Agreements were made for future party liaison with the Chinese Communist Party (CCP), and in receiving offers to increase trade and other favorable actions, but not through Taiwan's government.

 

Since there are no laws prohibiting such behavior by political parties, the government and the ruling party were clearly unsure of itself, and the body politic of Taiwan seemed to be in complete confusion.

 

The results of the election for the National Assembly went to the ruling party, which helped calm the confusion somewhat. What that meant politically, however, remained unclear for two reasons.

 

The liaison and the commitments made between opposition parties and the CCP could not only undermine the ruling party, which has been the opposition's first priority, at any cost, since the year 2000, but could also permit more intrusive actions by China in Taiwan's internal affairs.

 

During the visits of the opposition leaders to China, the newly established liaison between the CCP and the KMT included an agreement to establish a line of communications. At the same time, the Chinese hosts made no changes to their fundamental requirements -- the "one China" principle, the absolute power of Beijing, or its ongoing military threat, for example.

 

Beijing is not likely to do so. It may well be positioning its efforts to be sure the present administration in Taipei fails, and that the next election delivers a much friendlier administration, more accommodating to Beijing's objectives. If that materializes, conceivably the US and China could become involved much more deeply than before in Taiwan's domestic affairs, but for different reasons.

 

The other reason for hesitation following the National Assembly's actions was that a very high profile, first time election was soon to be held within the KMT to choose a new chairman.

 

With many critical laws stalled in the legislative by the pan-blue parties, what direction the results of this election would take was important.
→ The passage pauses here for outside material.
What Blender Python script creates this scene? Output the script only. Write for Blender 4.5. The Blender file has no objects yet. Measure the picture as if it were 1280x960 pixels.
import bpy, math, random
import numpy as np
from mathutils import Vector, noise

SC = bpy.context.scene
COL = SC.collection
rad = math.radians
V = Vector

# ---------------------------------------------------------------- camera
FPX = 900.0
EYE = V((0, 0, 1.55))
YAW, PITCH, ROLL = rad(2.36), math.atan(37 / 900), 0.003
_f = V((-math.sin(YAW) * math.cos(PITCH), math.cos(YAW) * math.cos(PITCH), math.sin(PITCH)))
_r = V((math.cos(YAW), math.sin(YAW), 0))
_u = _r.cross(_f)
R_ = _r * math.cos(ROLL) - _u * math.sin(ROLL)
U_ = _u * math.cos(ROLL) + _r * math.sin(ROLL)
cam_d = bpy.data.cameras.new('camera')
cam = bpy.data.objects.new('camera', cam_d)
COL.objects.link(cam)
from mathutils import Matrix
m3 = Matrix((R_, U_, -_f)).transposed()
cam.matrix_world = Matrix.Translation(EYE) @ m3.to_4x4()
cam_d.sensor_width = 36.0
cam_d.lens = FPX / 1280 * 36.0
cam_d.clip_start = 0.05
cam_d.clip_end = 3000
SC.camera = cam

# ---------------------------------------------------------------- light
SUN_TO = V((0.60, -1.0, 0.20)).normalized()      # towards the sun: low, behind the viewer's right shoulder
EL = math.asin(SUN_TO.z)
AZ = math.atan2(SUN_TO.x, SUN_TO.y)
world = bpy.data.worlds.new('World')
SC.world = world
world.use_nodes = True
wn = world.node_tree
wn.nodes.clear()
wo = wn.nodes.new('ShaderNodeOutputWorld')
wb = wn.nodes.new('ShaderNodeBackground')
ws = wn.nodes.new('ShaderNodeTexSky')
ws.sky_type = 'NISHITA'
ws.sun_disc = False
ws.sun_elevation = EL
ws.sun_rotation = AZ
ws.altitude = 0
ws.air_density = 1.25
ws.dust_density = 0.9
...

Taipei Mayor Ma Ying-jeou, who pledged to initiate a broad reform within the party, was the winner.

 

This was well received regardless of partisan membership, though it covers support for anti independence and acceptance of a "one China" policy which may be unacceptable to many if not a majority of voters.

 

Within the party, in addition, there are limits among the long standing elites about just what reforms would be acceptable, but in any event regaining power will be the top priority.

 

It may take some time before it is clear just how great an impact this "Visit China Strategy," the results of the National Assembly election and the change in the KMT chairmanship will have on the body politic of Taiwan.

 

Between now and the next presidential election in 2008, there will be a county-city election, a redistricting of constituencies to accommodate the smaller 133-member legislature, an election for the new legislature in 2007 and new faces campaigning for the presidency thereafter.

 

There seems now a perception among many that the results of the last legislative election, and more recently several statements by some analysts in Taiwan and abroad that independence is no longer a viable option and should be dropped, has caused mainstream of public opinion to shift in that direction.

 

That an option, no matter how viable, should be dropped before any negotiations take place is surprising.

The ruling party has not been very effective in challenging these views, however. In the struggle between the two political groups -- pan-green and pan-blue -- during the events that lay ahead of the next presidential election, how much further along real consensus on the cross-strait issue will be remains uncertain. It will almost surely mean that China's involvement in Taiwan's domestic affairs will become even more intrusive, however, something both the US and Taiwan must ponder.

 

In the East Asia region, changes that impact on fundamental national interests of several countries, including Washington, Beijing, and Tokyo, are likely to continue, adding to the uncertainty.

 

In Washington, seeking consensus on US policy for this volatile region, including the cross-strait issue, will make policy decisions even less predictable than today.

 

Nat Bellocchi is a former chairman of the American Institute in Taiwan and is now a special adviser to the Liberty Times Group. The views expressed in this article are his own.